E’ rimasto stabile a 5 anni il tempo di permanenza in portafoglio delle società italiane partecipate dai fondi di private equity nel 2014: una bella differenza rispetto ai 3 anni calcolati a fine 2006, ma almeno il cosiddetto «holding period» non si è più allungato come invece era successo in ciascuno degli ultimi 5 anni.
Lo scrive MF-Milano Finanza in edicola a partire da sabato 9 maggio, anticipando i dati dell’ultimo Rapporto annuale dell’Osservatorio Private equity monitor (Pem) dell’Università di Castellanza, che sarà presentato a Milano al Centro Congressi Palazzo delle Stelline domani 12 maggio.
A indicare che finalmente i fondi hanno cominciato a disinvestire a ritmo accelerato, che il mercato è recettivo e che quindi tutta la macchina è ripartita. Non a caso l’anno scorso sono state condotte 89 nuove operazioni di investimento dalle 63 del 2013, sulla base di valutazioni mediane aziendali in linea con quelle del 2013 di 7,1 volte l’ebitda e in crescita dalle 6,8 volte del 2012 (si veda altro articolo di BeBeez).
I dati differiscono da quelli diffusi da Aifi lo scorso marzo (si veda altro articolo di BeBeez), perché si concentrano solo sulle nuove operazioni dei fondi di private equity, escludendo i cosiddetti follow-on, e non tengono conto dell’attività dei fondi di venture capital e degli investitori pubblici.
Più nel dettaglio, i dati raccolti dal Pem, grazie al supporto degli sponsor Argos Soditic Italia, EY, Fondo Italiano di Investimento sgr e King&Wood Mallesons SJ Berwin Studio Legale, indicavano che alla fine dello scorso dicembre nei portafogli dei fondi di private equity italiani e internazionali c’erano 567 aziende su un totale di 958 aziende acquisite negli undici anni 2004-2014. Le altre 391 sono invece state cedute. Nello stesso arco temporale di undici anni dal 2003-2013, invece, i fondi avevano investito in 941 aziende e a fine 2012 ne avevano cedute 408.
Dei 391 disinvstimenti, la maggior parte (34%) è avvenuta tramite operazioni di releverage (cioé di subentro di altri fondi), il 31% con trade sale (cioé cessione a soggetti industriali) e soltanto il 6% tramite ipo, così come i riacquisti da parte di precedenti azionisti (buyback) hanno rappresentato il 6%. Nel 10% dei casi, infine, si è trattato di write-off, cioé di svalutazioni totali o parziali delle partecipazioni.
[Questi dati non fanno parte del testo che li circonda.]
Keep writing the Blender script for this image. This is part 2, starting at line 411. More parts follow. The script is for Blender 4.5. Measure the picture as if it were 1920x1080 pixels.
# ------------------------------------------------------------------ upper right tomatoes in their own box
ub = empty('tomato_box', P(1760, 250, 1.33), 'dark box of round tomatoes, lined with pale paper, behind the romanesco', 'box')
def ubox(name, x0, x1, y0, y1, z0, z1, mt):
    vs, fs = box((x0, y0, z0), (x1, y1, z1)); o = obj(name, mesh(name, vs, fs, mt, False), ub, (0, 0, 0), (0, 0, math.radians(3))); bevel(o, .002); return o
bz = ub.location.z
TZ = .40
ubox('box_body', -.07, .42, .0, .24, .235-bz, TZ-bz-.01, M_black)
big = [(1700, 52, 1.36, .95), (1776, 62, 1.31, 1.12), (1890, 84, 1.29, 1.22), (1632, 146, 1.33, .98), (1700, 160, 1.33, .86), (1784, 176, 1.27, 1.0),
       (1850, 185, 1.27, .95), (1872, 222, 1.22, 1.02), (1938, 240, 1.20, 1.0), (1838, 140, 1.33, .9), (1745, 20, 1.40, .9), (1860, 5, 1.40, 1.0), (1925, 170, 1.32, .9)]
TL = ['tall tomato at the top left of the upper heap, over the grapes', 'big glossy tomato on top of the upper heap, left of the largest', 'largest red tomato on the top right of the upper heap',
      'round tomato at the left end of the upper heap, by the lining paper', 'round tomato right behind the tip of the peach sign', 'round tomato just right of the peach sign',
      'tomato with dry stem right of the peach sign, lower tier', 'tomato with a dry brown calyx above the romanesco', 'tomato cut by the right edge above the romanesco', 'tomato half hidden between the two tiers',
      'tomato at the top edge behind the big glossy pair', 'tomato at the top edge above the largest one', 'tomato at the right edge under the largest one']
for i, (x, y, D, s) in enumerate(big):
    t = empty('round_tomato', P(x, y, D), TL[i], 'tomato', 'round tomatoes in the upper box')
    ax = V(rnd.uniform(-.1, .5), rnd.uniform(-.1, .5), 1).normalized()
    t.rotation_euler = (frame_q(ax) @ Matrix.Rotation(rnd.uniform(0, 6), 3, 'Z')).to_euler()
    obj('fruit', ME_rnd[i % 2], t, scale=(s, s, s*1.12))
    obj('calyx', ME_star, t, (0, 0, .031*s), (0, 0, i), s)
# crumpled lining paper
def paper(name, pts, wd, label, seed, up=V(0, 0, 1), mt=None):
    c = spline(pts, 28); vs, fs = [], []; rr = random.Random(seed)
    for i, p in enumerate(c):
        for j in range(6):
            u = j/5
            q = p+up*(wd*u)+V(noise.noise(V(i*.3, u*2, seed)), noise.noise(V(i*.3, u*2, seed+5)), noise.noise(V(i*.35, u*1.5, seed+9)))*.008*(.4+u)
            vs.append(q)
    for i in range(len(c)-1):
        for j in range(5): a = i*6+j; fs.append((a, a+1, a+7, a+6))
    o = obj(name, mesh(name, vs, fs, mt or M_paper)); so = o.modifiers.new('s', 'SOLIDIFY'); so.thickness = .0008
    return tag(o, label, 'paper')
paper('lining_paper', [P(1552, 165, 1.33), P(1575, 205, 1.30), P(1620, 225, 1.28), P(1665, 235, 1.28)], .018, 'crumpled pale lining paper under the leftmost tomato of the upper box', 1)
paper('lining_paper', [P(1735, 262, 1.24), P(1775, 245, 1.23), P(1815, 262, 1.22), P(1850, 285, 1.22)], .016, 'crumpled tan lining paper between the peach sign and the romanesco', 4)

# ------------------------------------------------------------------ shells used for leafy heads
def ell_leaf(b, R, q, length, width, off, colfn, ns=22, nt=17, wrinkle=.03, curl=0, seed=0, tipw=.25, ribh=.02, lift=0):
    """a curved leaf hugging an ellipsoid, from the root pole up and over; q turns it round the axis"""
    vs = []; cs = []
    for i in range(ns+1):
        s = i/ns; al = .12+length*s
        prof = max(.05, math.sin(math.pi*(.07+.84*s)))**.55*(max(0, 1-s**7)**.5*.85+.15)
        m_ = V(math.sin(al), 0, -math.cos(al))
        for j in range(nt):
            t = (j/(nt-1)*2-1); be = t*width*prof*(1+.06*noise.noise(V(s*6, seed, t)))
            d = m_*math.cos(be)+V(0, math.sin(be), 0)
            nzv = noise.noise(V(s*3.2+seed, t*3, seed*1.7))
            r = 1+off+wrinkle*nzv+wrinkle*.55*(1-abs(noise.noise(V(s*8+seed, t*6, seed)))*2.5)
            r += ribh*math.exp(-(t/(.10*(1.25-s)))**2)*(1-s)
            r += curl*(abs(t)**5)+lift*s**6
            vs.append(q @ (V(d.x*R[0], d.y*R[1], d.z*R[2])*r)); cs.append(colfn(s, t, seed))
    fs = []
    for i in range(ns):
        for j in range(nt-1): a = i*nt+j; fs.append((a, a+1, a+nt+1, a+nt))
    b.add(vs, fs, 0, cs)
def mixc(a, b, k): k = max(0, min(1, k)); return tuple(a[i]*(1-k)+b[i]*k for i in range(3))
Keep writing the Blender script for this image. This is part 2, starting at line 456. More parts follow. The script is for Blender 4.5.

Delle aziende ancora in portafoglio, ben 195 sono state acquisite prima del 2009, di cui 160 tra il 2006 e il 2008 al picco della bolla delle valutazioni.
I dati Pem indicano infatti che la valutazione mediana delle aziende in portafoglio acquisite nel 2008 è di 7,1 volte l’ebitda, lo stesso livello che si è rivisto l’anno scorso dopo le 7 volte del 2013 e del 2012, mentre il multiplo mediano del 2007 e del 2006 è, rispettivamente, solo di 6,9 e di 6,7 volte. A indicare che finalmente ci potrebbe essere spazio per ritorni interessanti in caso di cessione anche per queste società, anche nel caso in cui paradossalmente business e marginalità nel frattempo non fossero cresciuti.
Sul fronte degli investimenti, fa presente Francesco Bollazzi, responsabile dell’Osservatorio Pem, «l’azienda target-tipo ha un fatturato mediano di 54 milioni di euro, in evidente aumento rispetto al valore del 2013 (35 milioni), così come è aumentato il numero delle operazioni in aziende con classi di fatturato medio-alto (39%), in particolare nelle realtà tra i 61 e 100 milioni (19%, rispetto al 5% del 2013). I deal su aziende di grandi dimensioni hanno rappresentato il 9% del mercato, metà dei quali realizzati da operatori esteri».
L’accresciuta dimensione media degli investimenti posti in essere dagli operatori si riflette ovviamente anche sul valore medio di enterprise value delle società oggetto di acquisizione, che si è attestato intorno ai 98 milioni, in significativo aumento sul dato del 2013 di 65 milioni.
Quanto a quest’anno, il primo trimestre si è chiuso con 21 nuovi investimenti (di cui l’85% buyout), in lieve calo dai 23 investimenti del primo trimestre 2014 (45% buyout) e in aumento dai 18 del 2013. (75% buyout) L’indice Pem, che trimestralmente monitora l’andamento del numero delle operazioni (in confronto al primo trimestre 2003, considerato la base 100), è così sceso a 175 punti dai 208 punti di fine 2014.